Tendências recentes sugerem que o Colégio Eleitoral poderá ficar mais alinhado com o voto popular no futuro.
Trump surpreendeu analistas ao conquistar o apoio de muitos eleitores negros e latinos, e poderá ser o candidato presidencial republicano com o melhor desempenho nessas duas fatias do eleitorado em 60 anos.
Esses grupos ainda votam majoritariamente nos democratas, mas o percentual vem caindo. Em 2020, Biden conquistou o voto de 90% dos eleitores negros e 62% dos latinos, mas pesquisas indicam que Harris deverá levar, respectivamente, 78% e 56%.
A distribuição geográfica desses eleitores, porém, significa que os ganhos de Trump devem ter impacto limitado no resultado final neste ano.

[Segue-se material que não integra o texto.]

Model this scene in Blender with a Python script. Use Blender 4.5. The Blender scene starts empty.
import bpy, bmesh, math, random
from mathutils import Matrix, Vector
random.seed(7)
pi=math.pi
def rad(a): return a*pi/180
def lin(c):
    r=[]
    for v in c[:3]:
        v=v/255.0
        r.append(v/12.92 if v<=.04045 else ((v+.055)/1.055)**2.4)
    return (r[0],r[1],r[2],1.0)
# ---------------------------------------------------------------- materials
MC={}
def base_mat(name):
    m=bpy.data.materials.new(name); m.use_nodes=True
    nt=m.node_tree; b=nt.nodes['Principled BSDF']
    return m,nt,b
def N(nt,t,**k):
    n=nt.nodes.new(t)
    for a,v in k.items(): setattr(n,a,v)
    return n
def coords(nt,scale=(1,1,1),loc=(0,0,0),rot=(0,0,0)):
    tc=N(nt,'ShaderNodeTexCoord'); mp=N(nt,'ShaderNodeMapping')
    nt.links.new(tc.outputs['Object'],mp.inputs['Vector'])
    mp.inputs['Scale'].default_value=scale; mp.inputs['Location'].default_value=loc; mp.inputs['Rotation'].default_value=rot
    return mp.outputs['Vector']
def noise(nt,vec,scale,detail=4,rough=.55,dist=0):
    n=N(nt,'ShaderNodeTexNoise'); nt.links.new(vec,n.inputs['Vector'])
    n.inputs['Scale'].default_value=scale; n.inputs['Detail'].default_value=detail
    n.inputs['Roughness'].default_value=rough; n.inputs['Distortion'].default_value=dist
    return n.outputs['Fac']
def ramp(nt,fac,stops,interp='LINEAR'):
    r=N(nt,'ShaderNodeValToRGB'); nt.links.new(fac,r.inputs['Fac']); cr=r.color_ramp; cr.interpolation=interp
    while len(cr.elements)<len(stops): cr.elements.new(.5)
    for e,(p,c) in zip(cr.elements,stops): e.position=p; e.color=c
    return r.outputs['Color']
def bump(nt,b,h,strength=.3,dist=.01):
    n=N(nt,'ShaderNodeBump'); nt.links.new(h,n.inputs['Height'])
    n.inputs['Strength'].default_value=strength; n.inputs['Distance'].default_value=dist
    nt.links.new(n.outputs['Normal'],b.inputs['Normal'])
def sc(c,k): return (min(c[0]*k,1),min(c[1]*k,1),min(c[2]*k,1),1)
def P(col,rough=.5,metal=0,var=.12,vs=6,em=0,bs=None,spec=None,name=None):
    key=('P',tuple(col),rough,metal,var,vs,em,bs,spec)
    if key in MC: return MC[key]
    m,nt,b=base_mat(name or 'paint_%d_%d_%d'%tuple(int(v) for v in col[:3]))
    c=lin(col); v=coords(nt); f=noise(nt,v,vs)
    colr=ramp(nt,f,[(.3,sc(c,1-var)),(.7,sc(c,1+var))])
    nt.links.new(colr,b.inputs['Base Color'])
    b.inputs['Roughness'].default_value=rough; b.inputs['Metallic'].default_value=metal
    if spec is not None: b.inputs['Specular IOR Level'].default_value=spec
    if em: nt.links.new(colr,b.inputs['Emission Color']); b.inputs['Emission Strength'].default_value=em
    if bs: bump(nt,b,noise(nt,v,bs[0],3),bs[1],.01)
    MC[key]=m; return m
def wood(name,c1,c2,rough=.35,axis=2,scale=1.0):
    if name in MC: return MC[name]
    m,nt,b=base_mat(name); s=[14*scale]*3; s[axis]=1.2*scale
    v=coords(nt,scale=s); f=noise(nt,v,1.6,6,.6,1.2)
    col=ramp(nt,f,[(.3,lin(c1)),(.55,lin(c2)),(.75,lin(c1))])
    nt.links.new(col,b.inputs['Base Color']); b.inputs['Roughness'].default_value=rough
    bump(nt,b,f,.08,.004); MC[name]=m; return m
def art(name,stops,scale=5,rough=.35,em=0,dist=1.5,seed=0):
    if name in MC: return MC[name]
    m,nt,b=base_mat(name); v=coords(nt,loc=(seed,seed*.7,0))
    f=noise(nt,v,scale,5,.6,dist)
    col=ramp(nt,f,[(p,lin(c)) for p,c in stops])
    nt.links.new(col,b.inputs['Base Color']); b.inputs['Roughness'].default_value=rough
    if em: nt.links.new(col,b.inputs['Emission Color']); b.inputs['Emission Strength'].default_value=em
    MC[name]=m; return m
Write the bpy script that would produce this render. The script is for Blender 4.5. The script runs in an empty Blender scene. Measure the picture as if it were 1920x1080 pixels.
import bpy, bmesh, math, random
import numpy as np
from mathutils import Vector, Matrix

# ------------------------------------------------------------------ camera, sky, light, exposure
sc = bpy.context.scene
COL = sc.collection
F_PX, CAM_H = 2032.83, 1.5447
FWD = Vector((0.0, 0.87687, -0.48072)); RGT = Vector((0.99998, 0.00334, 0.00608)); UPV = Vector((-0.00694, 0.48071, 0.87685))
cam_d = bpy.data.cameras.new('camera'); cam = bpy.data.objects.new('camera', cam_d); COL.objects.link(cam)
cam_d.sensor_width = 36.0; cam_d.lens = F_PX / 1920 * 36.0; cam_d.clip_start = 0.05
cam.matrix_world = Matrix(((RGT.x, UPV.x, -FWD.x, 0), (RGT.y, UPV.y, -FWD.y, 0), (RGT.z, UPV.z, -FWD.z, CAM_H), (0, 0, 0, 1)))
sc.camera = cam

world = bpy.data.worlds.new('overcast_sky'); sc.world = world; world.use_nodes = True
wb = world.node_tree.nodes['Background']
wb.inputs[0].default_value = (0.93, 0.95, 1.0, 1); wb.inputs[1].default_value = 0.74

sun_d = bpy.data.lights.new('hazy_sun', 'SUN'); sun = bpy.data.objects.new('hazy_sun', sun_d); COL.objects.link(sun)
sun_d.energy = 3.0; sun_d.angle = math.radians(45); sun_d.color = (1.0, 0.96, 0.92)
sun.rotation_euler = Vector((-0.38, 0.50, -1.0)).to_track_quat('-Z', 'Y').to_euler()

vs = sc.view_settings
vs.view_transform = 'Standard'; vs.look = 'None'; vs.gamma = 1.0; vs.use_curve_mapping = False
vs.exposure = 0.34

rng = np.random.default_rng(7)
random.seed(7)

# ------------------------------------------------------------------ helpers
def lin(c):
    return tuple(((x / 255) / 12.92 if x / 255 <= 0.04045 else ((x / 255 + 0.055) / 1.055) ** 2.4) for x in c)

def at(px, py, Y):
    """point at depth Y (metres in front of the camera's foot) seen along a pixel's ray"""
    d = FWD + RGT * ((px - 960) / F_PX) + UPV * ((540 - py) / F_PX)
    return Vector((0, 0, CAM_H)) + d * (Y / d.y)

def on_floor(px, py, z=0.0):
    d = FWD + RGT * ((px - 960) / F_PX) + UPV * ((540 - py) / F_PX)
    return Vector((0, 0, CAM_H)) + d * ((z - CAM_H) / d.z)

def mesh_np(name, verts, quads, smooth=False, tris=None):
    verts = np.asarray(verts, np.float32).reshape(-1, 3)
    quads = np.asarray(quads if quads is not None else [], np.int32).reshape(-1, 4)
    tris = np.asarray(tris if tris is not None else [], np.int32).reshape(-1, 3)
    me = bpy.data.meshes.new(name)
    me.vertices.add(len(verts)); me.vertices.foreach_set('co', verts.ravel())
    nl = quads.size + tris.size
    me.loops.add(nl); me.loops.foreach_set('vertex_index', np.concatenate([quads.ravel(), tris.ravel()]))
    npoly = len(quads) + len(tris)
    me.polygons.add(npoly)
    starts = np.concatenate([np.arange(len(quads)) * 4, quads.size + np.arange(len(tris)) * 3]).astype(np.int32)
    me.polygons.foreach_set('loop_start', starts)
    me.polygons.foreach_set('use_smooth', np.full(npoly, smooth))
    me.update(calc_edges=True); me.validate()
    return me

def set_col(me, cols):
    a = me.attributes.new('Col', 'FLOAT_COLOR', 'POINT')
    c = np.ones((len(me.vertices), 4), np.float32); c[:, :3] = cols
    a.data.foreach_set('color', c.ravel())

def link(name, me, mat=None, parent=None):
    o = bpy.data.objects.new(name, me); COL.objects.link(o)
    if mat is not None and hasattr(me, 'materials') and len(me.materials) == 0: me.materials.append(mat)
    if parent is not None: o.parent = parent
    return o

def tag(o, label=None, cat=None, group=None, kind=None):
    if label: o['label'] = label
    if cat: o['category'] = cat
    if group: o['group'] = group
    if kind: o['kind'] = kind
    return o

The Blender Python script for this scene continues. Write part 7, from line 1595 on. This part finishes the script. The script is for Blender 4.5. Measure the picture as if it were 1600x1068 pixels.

Um exemplo é a Califórnia, que tem grande população de origem latina. Mesmo que Trump aumente seu percentual nessa fatia do eleitorado, não será o suficiente para ganhar a maioria dos votos no Estado (e, assim, conquistar seus delegados).
No Texas e na Flórida, onde também há grande população latina, os republicanos já devem obter a maioria e levar todos os delegados. Nesses Estados, os ganhos de Trump, apesar de aumentarem a margem de vitória, não devem mudar o resultado no Colégio Eleitoral.
No caso dos eleitores negros, muitos também estão concentrados em Estados que já votam em republicanos, como Mississippi.
“Se Trump começar a ganhar espaço entre os eleitores negros e latinos, isso poderá reduzir as margens em Estados como Califórnia. E poderá aumentar a margem republicana em locais como Texas e Flórida”, diz Noel.
“Isso reduziria a desconexão entre o voto popular e o Colégio Eleitoral em relação aos republicanos.”
Pesquisas de opinião ao longo das décadas indicam que a maioria dos americanos gostaria de abolir o Colégio Eleitoral. Na mais recente, divulgada no mês passado pelo instituto Pew Research Center, 63% dos entrevistados disseram preferir que o vencedor do voto popular seja o eleito.
Segundo os Arquivos Nacionais dos EUA, nos últimos 200 anos mais de 700 propostas para reformar ou eliminar o Colégio Eleitoral foram apresentadas ao Congresso. Mas qualquer mudança dependeria da aprovação de emenda constitucional, o que não ocorreu até hoje.